Burney, who fought back tears, said history would look kindly upon the government’s attempt to create a Voice to parliament in the Constitution.

“Of course, the Voice referendum, as the prime minister said, didn’t deliver the outcome we had hoped, but I think history will treat it kindly. But I know in my heart, I gave all that I could to close the gap and to advance reconciliation,” she said.

“I have been through more than my fair share of life’s ups and downs.

“Progress doesn’t always move in a straight line. We make progress and then we have setbacks. That’s the history of Indigenous justice in this country. But with every passing generation, the arc bends a little bit more towards justice. I have had my bit and the time for a new generation is now. The referendum outcome was of course disappointing, but we accept that outcome.“

“There are some silver linings in that outcome. The silver lining of 6.5 million Australians saying, ‘Yes’. The silver lining of a new generation of young Indigenous leaders coming through.”

O’Connor said if someone had told him when he was first elected in 2001 that he would go on to serve in three cabinets in three governments, “I would have told them they are dreaming.”

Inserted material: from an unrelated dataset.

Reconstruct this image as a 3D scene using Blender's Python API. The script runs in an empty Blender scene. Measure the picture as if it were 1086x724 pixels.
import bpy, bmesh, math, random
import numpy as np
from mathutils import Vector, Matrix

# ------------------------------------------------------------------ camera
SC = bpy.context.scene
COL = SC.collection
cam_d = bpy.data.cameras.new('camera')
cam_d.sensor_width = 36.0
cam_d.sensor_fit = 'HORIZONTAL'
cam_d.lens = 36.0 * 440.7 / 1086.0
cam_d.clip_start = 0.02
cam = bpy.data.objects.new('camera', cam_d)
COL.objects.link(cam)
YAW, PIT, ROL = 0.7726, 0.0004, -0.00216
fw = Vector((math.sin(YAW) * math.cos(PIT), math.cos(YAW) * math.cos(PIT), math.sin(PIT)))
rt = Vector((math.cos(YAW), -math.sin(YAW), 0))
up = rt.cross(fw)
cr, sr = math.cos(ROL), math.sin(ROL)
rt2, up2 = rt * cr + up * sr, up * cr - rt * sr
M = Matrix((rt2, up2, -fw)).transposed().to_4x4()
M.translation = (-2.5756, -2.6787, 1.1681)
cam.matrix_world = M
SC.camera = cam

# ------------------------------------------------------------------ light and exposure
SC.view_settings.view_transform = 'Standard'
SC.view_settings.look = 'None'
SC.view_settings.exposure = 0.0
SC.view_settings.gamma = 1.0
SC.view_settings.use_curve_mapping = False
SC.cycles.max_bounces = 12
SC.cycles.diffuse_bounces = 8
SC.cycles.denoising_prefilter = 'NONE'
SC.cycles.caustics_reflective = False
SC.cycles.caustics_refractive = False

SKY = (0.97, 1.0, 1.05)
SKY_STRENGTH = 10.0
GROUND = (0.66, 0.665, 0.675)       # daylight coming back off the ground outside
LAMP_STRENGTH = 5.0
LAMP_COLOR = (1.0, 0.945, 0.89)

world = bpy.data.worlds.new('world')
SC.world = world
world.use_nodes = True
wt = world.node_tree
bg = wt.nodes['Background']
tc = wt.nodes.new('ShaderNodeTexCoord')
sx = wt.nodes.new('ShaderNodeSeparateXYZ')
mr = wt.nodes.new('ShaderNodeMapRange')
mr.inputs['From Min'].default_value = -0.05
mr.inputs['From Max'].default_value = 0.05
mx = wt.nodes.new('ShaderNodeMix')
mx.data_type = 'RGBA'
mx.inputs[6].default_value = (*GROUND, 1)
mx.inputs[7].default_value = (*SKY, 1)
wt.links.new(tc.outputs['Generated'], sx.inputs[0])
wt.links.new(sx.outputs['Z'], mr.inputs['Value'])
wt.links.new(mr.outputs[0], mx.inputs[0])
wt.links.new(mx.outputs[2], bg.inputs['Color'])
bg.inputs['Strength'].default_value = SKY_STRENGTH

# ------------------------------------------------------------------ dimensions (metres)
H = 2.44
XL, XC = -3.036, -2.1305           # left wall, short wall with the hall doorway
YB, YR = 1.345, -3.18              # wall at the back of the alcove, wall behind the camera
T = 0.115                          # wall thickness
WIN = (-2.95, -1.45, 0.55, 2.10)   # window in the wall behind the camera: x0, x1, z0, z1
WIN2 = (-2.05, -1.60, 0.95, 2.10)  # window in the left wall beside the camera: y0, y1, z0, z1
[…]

He said he had chosen to retire for three reasons: to ensure renewal, to spend more time with his daughter and father, and because he was leaving his portfolio in “pretty good nick”.

Credit: Matt Golding

He listed the creation of Jobs and Skills Australia, a body that advises the government on the skills needed in the labour market, a $30 billion, five-year national skills agreement and the establishment of four training centres of excellence as key reforms he had implemented.

“We need to not leave people behind, as the prime minister often says, and I do believe that investment in the reforms and foundation skills, opening up access for people to improve themselves so they can acquire other skills in the labour market is absolutely vital,” he said.

“I have seen governments come and go, Labor and Liberal. This is the most cohesive, united government I have witnessed since I was elected,” he said.